There are things you can give your child with your hands. Shelter, food, education, opportunity, correction, encouragement. Those things matter. They are the visible architecture of a childhood, the scaffolding that a life is built inside. But there is a dimension of the life of your child that your hands cannot reach.

Only your prayers can go there.

Hannah understood this before her child was born.

The Years Before Samuel

Hannah wanted a child and could not have one. Her husband loved her but did not understand the depth of the grief she was carrying. Her rival provoked her. The priest at the temple initially mistook her prayer for drunkenness.

She persisted anyway.

She went to the house of the Lord and wept bitterly and prayed with a fervour that was visible from across the room. She made a vow. She asked for a son, and she promised that if God gave her this child, she would give the child back to God.

That is the posture of the parent who prays.
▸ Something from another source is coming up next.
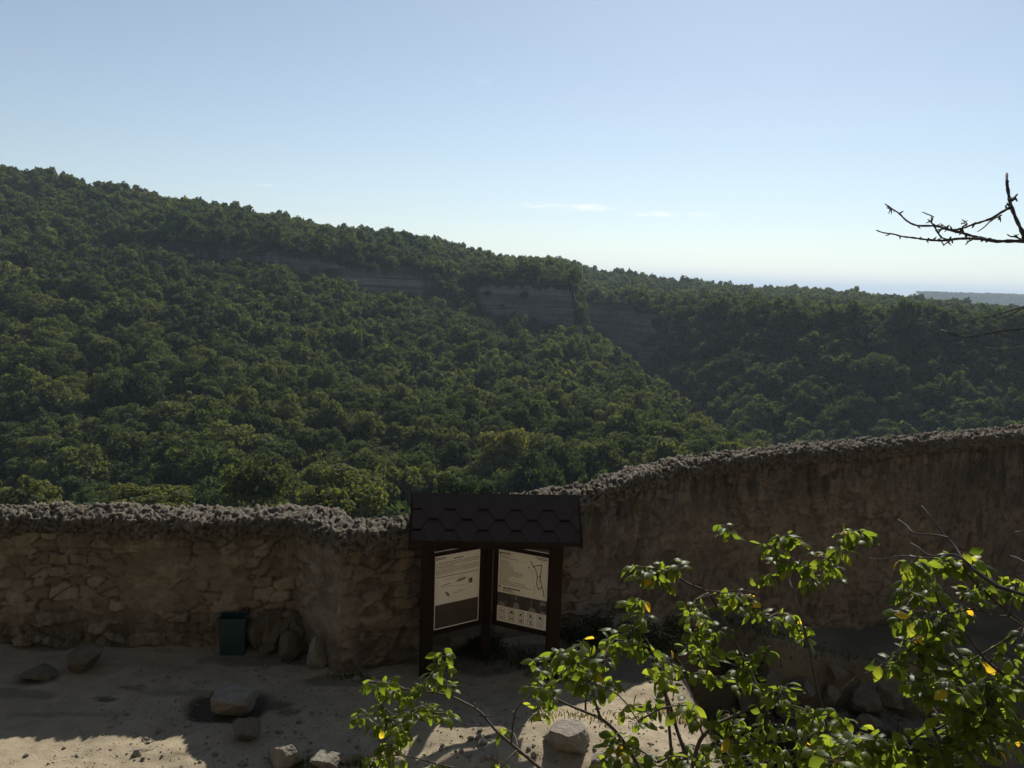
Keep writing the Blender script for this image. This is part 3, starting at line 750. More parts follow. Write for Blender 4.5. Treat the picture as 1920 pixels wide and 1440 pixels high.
# ------------------------------------------------------------------ rocks
def rock_obj(name, p, size, rz, seed, mat, label, group=None, sub=5, flat=.0, tilt=0.0, sink=.18):
    import bmesh
    bm = bmesh.new(); bmesh.ops.create_icosphere(bm, subdivisions=sub, radius=1.0)
    V = np.array([v.co[:] for v in bm.verts])
    g = np.random.default_rng(seed)
    for k in range(18):                                             # planar fractures
        d = g.normal(size=3); d /= np.linalg.norm(d); c = g.uniform(.5, .82); q = V @ d
        V = V - np.maximum(q - c, 0)[:, None] * d * .97
    if flat: V[:, 2] = np.minimum(V[:, 2], flat + .06 * fbm(V[:, 0] * 2, V[:, 1] * 2, seed, 3, seed))
    V = V * (1 + .10 * fbm(V[:, 0] * 1.6, V[:, 1] * 1.6, V[:, 2] * 1.6, 4, seed)[:, None] + .07 * fbm(V[:, 0] * 5, V[:, 1] * 5, V[:, 2] * 5, 4, seed + 3)[:, None] - .06 * np.abs(fbm(V[:, 0] * 3, V[:, 1] * 3, V[:, 2] * 3, 3, seed + 6))[:, None])
    V = (V - (V.max(0) + V.min(0)) / 2) / ((V.max(0) - V.min(0)) / 2); V = V * np.array(size) / 2
    for v, c in zip(bm.verts, V): v.co = c
    me = bpy.data.meshes.new(name); bm.to_mesh(me); bm.free()
    o = link(name, me, mat, None, False)
    zmin = V[:, 2].min()
    o.location = (p.x, p.y, gzf(p.x, p.y) - zmin - size[2] * sink); o.rotation_euler = (tilt, 0, rz)
    return tag(o, label, 'rock', group)
def rock_px(px, py, wpx, hz, dep, seed, mat, label, rz=0, **kw):
    p = ground_hit(px, py); p.y = min(p.y + dep * .45, float(wall_y(p.x)) - dep * .42)
    k = (p - EYE).dot(_f) / F_PX
    return rock_obj('boulder', p, (wpx * k, dep, hz), rz, seed, mat, label, **kw)
rock_px(430, 1350, 86, .30, .42, 5, M_ROCK, 'chunky pale boulder sitting in a ring of dark scraped earth', .25, flat=.7, tilt=.08)
rock_px(456, 1400, 52, .22, .30, 8, M_ROCKD, 'rounded brown boulder just in front of the flat pale boulder', .5)
rock_px(522, 1446, 66, .24, .36, 15, M_ROCK, 'angular boulder with a sunlit patch on its top at the shadow edge', .1, flat=.6)
rock_px(589, 1262, 40, .46, .28, 21, M_ROCK, 'upright pale stone leaning at the wall corner', .2)
rock_px(150, 1268, 62, .34, .38, 28, M_ROCKD, 'squat block of stone at the foot of the block wall', .1, flat=.7)
rock_px(62, 1282, 66, .14, .3, 30, M_ROCKD, 'low earthy stone half buried beside the squat block', .3)
for k, (px, py, wp, h, sd_, lb) in enumerate(((484, 1214, 46, .50, 41, 'tall stone of the heap right against the teal bin'), (512, 1226, 52, .46, 43, 'pointed stone in the middle of the heap by the bin'),
                                  (537, 1244, 40, .42, 45, 'narrow stone at the front of the heap by the bin'), (545, 1205, 54, .55, 47, 'large stone at the back of the heap by the bin'),
                                  (520, 1202, 40, .58, 51, 'rounded stone at the top of the heap behind the pointed one'), (556, 1234, 30, .26, 52, 'small stone filling the front of the heap'), (500, 1236, 26, .20, 53, 'low stone at the left foot of the heap'), (572, 1206, 44, .58, 49, 'grey stone topping the heap where the wall turns'))):
    rock_px(px, py, wp, h, .28, sd_, M_ROCKD, lb, .4 * k, sink=.12)
rock_px(1062, 1425, 86, .30, .50, 60, M_ROCK, 'rough sunlit boulder beside the post shadow on the bright dust', -.3, flat=.5, sink=.25)
rock_px(603, 1452, 56, .16, .3, 63, M_ROCK, 'sunlit pale stone with weeds at the shadow edge', .3)
rock_px(655, 1434, 46, .10, .12, 66, M_ROCK, 'thin slab stone catching a sliver of sun', .6)
rock_px(1140, 1462, 60, .2, .3, 69, M_ROCK, 'pale stone half hidden by the fruit tree leaves', .2)
for k, (px, py, wp, lb) in enumerate(((905, 1395, 20, 'fist sized stone in the middle of the sunlit patch'), (882, 1388, 14, ''), (865, 1412, 12, ''), (878, 1418, 15, ''), (915, 1422, 18, ''), (930, 1425, 13, ''), (830, 1400, 12, ''), (838, 1405, 9, ''), (826, 1408, 9, ''),
                              (900, 1370, 11, ''), (898, 1385, 16, ''), (1000, 1420, 14, ''), (990, 1405, 10, ''), (1045, 1360, 12, ''), (1010, 1350, 10, ''), (257, 1415, 20, 'dark edged flat stone on the sunlit dust at the left'),
                              (50, 1418, 12, ''), (268, 1425, 12, ''), (278, 1395, 9, ''), (120, 1405, 8, ''))):
    p = ground_hit(px, py); kk = (p - EYE).dot(_f) / F_PX
    rock_obj('stone', p, (wp * kk, wp * kk * .8, wp * kk * .65), k * .7, 80 + k, M_ROCK, lb or 'small loose limestone stone lying on the bright dust', None if lb else 'loose stones on the sunlit ground', 3, sink=.2)
for k, (px, py, wp, h) in enumerate(((1330, 1245, 60, .3), (1385, 1262, 72, .36), (1440, 1280, 62, .3), (1500, 1300, 80, .4), (1556, 1312, 66, .34), (1610, 1322, 84, .42), (1665, 1318, 70, .36), (1560, 1268, 54, .24), (1720, 1335, 76, .36), (1630, 1362, 60, .26), (1480, 1345, 58, .26), (1395, 1322, 52, .24), (1780, 1330, 70, .34), (1345, 1290, 44, .2))):
    p = ground_hit(px, py); kk = (p - EYE).dot(_f) / F_PX
    rock_obj('boulder', p, (wp * kk, wp * kk * .7, h), k * .37, 140 + k, M_ROCKD, 'brown boulder lodged in the shaded bank behind the fruit tree', 'boulders of the shaded bank', 4, sink=.3)
# gravel: crumbs of limestone all over the yard
gv, gf, gt = [], [], []
oct_v = np.array([(1, 0, 0), (0, 1, 0), (-1, 0, 0), (0, -1, 0), (0, 0, .8), (0, 0, -.8)]); oct_f = np.array([(0, 1, 4), (1, 2, 4), (2, 3, 4), (3, 0, 4), (1, 0, 5), (2, 1, 5), (3, 2, 5), (0, 3, 5)])
ng = 5200
gxp = RNG.uniform(-4.4, 2.8, ng); gyp = 7.0 + 3.0 * RNG.random(ng) ** 1.3
ok = gyp < wall_y(gxp) - .1; gxp, gyp = gxp[ok], gyp[ok]; gzp = gz(gxp, gyp)
for i in range(len(gxp)):
    s_ = .0062 * math.exp(RNG.normal() * .62); gf.append(oct_f + 6 * i)
    gv.append(oct_v * s_ * RNG.uniform(.6, 1.4, (6, 3)) + np.array([gxp[i], gyp[i], gzp[i] + s_ * .2]))
tag(link('gravel', mesh_np('gravel', np.concatenate(gv), np.concatenate(gf)), M_ROCK), 'fine limestone crumbs scattered over the dusty ground', 'gravel', None, 'stuff')

# ------------------------------------------------------------------ teal bin
def build_bin():
    p = ground_hit(445, 1214); p.y = min(p.y + .14, float(wall_y(p.x)) - .20)
    r_ = empty('litter_bin', (p.x, p.y, gzf(p.x, p.y) - .01), R(5)); tag(r_, 'small square teal litter bin standing against the block wall', 'bin')
    mb = MB(); hw, hd, H = .158, .10, .48; t = .008
    def ring(z, k, inset=0):
        return [((-hw * k + inset), (-hd * k + inset), z), ((hw * k - inset), (-hd * k + inset), z), ((hw * k - inset), (hd * k - inset), z), ((-hw * k + inset), (hd * k - inset), z)]
    P = ring(0, .95) + ring(H, 1.0) + ring(H, 1.0, t) + ring(.02, .95, t)
    Fc = [(3, 2, 1, 0)]
    for a in (0, 4, 8):
        for k in range(4): Fc.append((a + k, a + (k + 1) % 4, a + 4 + (k + 1) % 4, a + 4 + k))
    Fc.append((12, 13, 14, 15)); mb.add(P, Fc); mb.build('body', M_BIN, r_)
    rim = MB()
    for (c, s_) in (((0, -hd - .006, H - .012), (2 * hw + .036, .016, .03)), ((0, hd + .006, H - .012), (2 * hw + .036, .016, .03)), ((-hw - .006, 0, H - .012), (.016, 2 * hd - .008, .03)), ((hw + .006, 0, H - .012), (.016, 2 * hd - .008, .03))): rim.box(c, s_)
    rim.build('rim', M_BIN, r_)
    ft = MB()
    for sx in (-1, 1): ft.box((sx * .11, -.07, -.005), (.05, .03, .03))
    ft.build('foot', M_BIN, r_)
    hb = MB(); hb.tube([(.10, .115, H - .02), (.10, .125, H + .05), (.15, .125, H + .06), (.17, .125, H - .0)], [.008] * 4, 6); hb.build('bracket', M_WOOD, r_)
build_bin()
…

Not the parent who asks God to support their own plans for their child. The parent who places the child into the hands of God before the child has arrived.

The Prayer That Was Answered

God heard Hannah. She conceived and gave birth to a son and named him Samuel, saying she had asked for him from the Lord. And then, when Samuel was weaned, she brought him to the temple and presented him to Eli the priest.

I prayed for this child, and the Lord has granted me what I asked of him. So now I give him to the Lord. For his whole life he will be given over to the Lord.
1 Samuel 1:27-28

Notice what she said before she gave him. I prayed for this child. The prayer came before the child. The consecration came before the giving. Hannah had already placed Samuel in the hands of God long before she physically brought him to Shiloh.

That sequence matters.

What It Means to Carry Your Child in Prayer

Prayer is not the thing you do when everything else has failed. For Hannah, prayer was the first thing. It was the frame inside which the rest of her parenting took place.

To carry your child in prayer is to acknowledge, on a regular and deliberate basis, that your child ultimately belongs to God. That the future you want for them is secondary to the future God intends for them. That your love for them, real and fierce as it is, is not the most powerful force at work in their life.

That is a humbling position to take. It requires releasing a certain grip that parenting instinctively wants to maintain.

When Parenting Feels Out of Your Hands

There will be seasons, perhaps you are in one now, where you have done everything you know to do and your child is still not where you want them to be. Where the conversations have been had and the boundaries set and the lessons taught, and the child is still making choices that keep you up at night.

Hannah could not produce Samuel by her own effort. She could not create what she desperately wanted through willpower or strategy. The only path to Samuel went through God.

The parent who prays is the parent who has arrived at the limit of their own capacity and chosen not to stop there. Who carries the child past the point where parenting can reach, into the presence of the one who made the child and knows them completely.

A Lifelong Practice

The prayer of Hannah did not stop when Samuel was born. It did not stop when she gave him to Eli. Each year she came to the temple and brought him a robe. The physical presence changed. The prayer did not.

Your child will grow up and move out and make choices you cannot control and live a life you cannot fully see. What you can continue to do, in every season, is bring them before God. Not as a transaction, where you list your requirements and expect delivery. But as an act of trust, where you place what you love most in the hands of the one who loves them most.

That is not passivity. That is the most active thing a parent can do.

I prayed for this child, and the Lord has granted me what I asked of him. So now I give him to the Lord. For his whole life he will be given over to the Lord.
1 Samuel 1:27-28

The best thing you will ever give your child is not found in any store. It is found in the habit of bringing them, by name, before the God who made them.